■ **Exercise aim**
Your task is to retype the lines from the opening of the material through the line that includes "COL.objects.link(CAM)". Do not copy the pictures.
%%
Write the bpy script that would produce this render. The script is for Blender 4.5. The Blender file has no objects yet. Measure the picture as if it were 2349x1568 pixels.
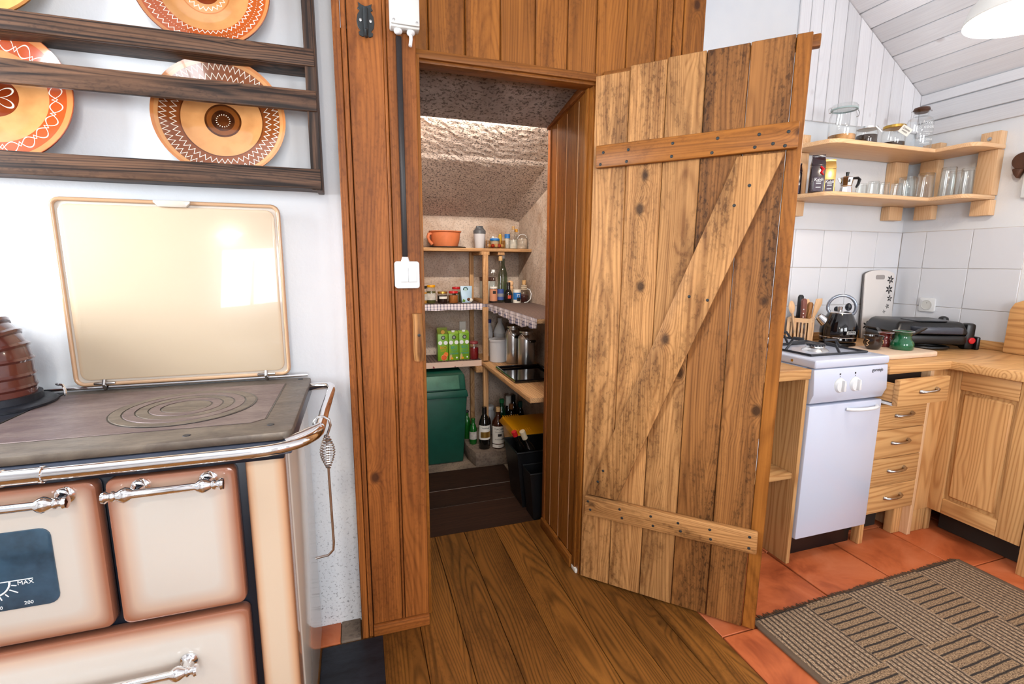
import bpy, bmesh, math, random
from mathutils import Matrix, Vector
random.seed(7)
SC = bpy.context.scene
COL = SC.collection
PI = math.pi
# ------------------------------------------------------------------ camera
cam_data = bpy.data.cameras.new('camera')
cam_data.sensor_fit = 'HORIZONTAL'
cam_data.sensor_width = 36.0
cam_data.lens = 1102.8 / 2349 * 36.0
cam_data.clip_start = 0.02
cam_data.clip_end = 60
CAM = bpy.data.objects.new('camera', cam_data)
COL.objects.link(CAM)


def cam_matrix(yaw, pitch, roll, loc):
    cy, sy, cp, sp, cr, sr = math.cos(yaw), math.sin(yaw), math.cos(pitch), math.sin(pitch), math.cos(roll), math.sin(roll)
    B = Matrix(((1, 0, 0), (0, 0, -1), (0, 1, 0)))
    Ry = Matrix(((cy, -sy, 0), (sy, cy, 0), (0, 0, 1)))
    Rp = Matrix(((1, 0, 0), (0, cp, -sp), (0, sp, cp)))
    Rr = Matrix(((cr, -sr, 0), (sr, cr, 0), (0, 0, 1)))
    M = Rr @ Rp @ B @ Ry
    r, d, f = M[0], M[1], M[2]
    m = Matrix(((r[0], -d[0], -f[0], loc[0]), (r[1], -d[1], -f[1], loc[1]), (r[2], -d[2], -f[2], loc[2]), (0, 0, 0, 1)))
    return m


CAM.matrix_world = cam_matrix(.3138, .1633, .0063, (0, 0, 1.32))
SC.camera = CAM
# ------------------------------------------------------------------ world, lights, exposure
W = bpy.data.worlds.new('world')
SC.world = W
W.use_nodes = True
W.node_tree.nodes['Background'].inputs[0].default_value = (.75, .87, 1, 1)
W.node_tree.nodes['Background'].inputs[1].default_value = 1.0
SC.view_settings.view_transform = 'Standard'
SC.view_settings.look = 'None'
SC.view_settings.gamma = 1
SC.view_settings.use_curve_mapping = False
SC.view_settings.exposure = 0.0
SC.cycles.max_bounces = 6
SC.cycles.diffuse_bounces = 3
SC.cycles.glossy_bounces = 3
SC.cycles.transparent_max_bounces = 14
SC.cycles.use_adaptive_sampling = True
SC.cycles.adaptive_threshold = .06
SC.cycles.caustics_reflective = False
SC.cycles.caustics_refractive = False


def area(name, loc, aim, sx, sy, power, col):
    l = bpy.data.lights.new(name, 'AREA')
    l.shape = 'RECTANGLE'
    l.size, l.size_y, l.energy, l.color = sx, sy, power, col
    o = bpy.data.objects.new(name, l)
    COL.objects.link(o)
    o.location = loc
    o.rotation_euler = (Vector(aim) - Vector(loc)).to_track_quat('-Z', 'Y').to_euler()
    return o


# daylight at the two windows behind the photographer and the one in the left wall
area('window_daylight_rear', (.1, -1.93, 1.6), (.1, 0, 1.55), 1.1, 1.2, 54, (.95, .975, 1))
area('window_daylight_rear', (2.0, -1.93, 1.6), (2.0, 0, 1.5), 1.1, 1.2, 46, (.95, .975, 1))
area('window_daylight_left', (-2.13, .95, 1.7), (0, 1.1, 1.5), .6, 1.0, 84, (.9, .96, 1))


# ------------------------------------------------------------------ node helper and materials
class NT:
    def __init__(s, name):
        s.m = bpy.data.materials.new(name)
        s.m.use_nodes = True
        s.t = s.m.node_tree
        s.b = s.t.nodes['Principled BSDF']

    def set(s, sock, v):
        if hasattr(v, 'is_linked'):
            s.t.links.new(v, sock)
        elif hasattr(v, 'outputs'):
            s.t.links.new(v.outputs[0], sock)
        elif v is not None:
            sock.default_value = v

    def n(s, typ, ins=None, **props):
        nd = s.t.nodes.new('ShaderNode' + typ)
        for k, v in props.items():
            setattr(nd, k, v)
        for k, v in (ins or {}).items():
            s.set(nd.inputs[k], v)
        return nd

    def math(s, op, a, b=None, c=None):
        nd = s.n('Math', operation=op)
        for i, v in enumerate((a, b, c)):
            if v is not None:
                s.set(nd.inputs[i], v)
        return nd.outputs[0]

    def ramp(s, fac, stops, interp='LINEAR'):
        nd = s.n('ValToRGB', {0: fac})
        cr = nd.color_ramp
        cr.interpolation = interp
        while len(cr.elements) < len(stops):
            cr.elements.new(.5)
        for e, (p, c) in zip(cr.elements, stops):
            e.position = p
            e.color = c if len(c) == 4 else (*c, 1)
        return nd.outputs[0]

    def mix(s, fac, a, b):
        nd = s.n('Mix', data_type='RGBA')
        s.set(nd.inputs[0], fac)
        for i, v in ((6, a), (7, b)):
            if isinstance(v, tuple):
                v = v if len(v) == 4 else (*v, 1)
            s.set(nd.inputs[i], v)
        return nd.outputs[2]

    def mr(s, v, a, b, c=0, d=1):
        nd = s.n('MapRange', {0: v, 1: a, 2: b, 3: c, 4: d})
        return nd.outputs[0]

    def objvec(s, rand=True, scale=(1, 1, 1)):
        tc = s.n('TexCoord')
        v = tc.outputs['Object']
        if rand:
            oi = s.n('ObjectInfo')
            r = s.n('VectorMath', {0: (37.1, 91.7, 53.3), 'Scale': oi.outputs['Random']}, operation='SCALE')
            v = s.n('VectorMath', {0: v, 1: r.outputs[0]}, operation='ADD').outputs[0]
        if scale != (1, 1, 1):
            v = s.n('VectorMath', {0: v, 1: scale}, operation='MULTIPLY').outputs[0]
        return v

    def noise(s, vec, scale, detail=2, rough=.5, dist=0):
        return s.n('TexNoise', {'Vector': vec, 'Scale': scale, 'Detail': detail, 'Roughness': rough, 'Distortion': dist}).outputs[0]

    def bump(s, h, strength=.3, dist=.002):
        nd = s.n('Bump', {'Strength': strength, 'Distance': dist, 'Height': h})
        s.t.links.new(nd.outputs[0], s.b.inputs['Normal'])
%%
■ **Solution for this exercise**
Write the bpy script that would produce this render. The script is for Blender 4.5. The Blender file has no objects yet. Measure the picture as if it were 2349x1568 pixels.
import bpy, bmesh, math, random
from mathutils import Matrix, Vector
random.seed(7)
SC = bpy.context.scene
COL = SC.collection
PI = math.pi
# ------------------------------------------------------------------ camera
cam_data = bpy.data.cameras.new('camera')
cam_data.sensor_fit = 'HORIZONTAL'
cam_data.sensor_width = 36.0
cam_data.lens = 1102.8 / 2349 * 36.0
cam_data.clip_start = 0.02
cam_data.clip_end = 60
CAM = bpy.data.objects.new('camera', cam_data)
COL.objects.link(CAM)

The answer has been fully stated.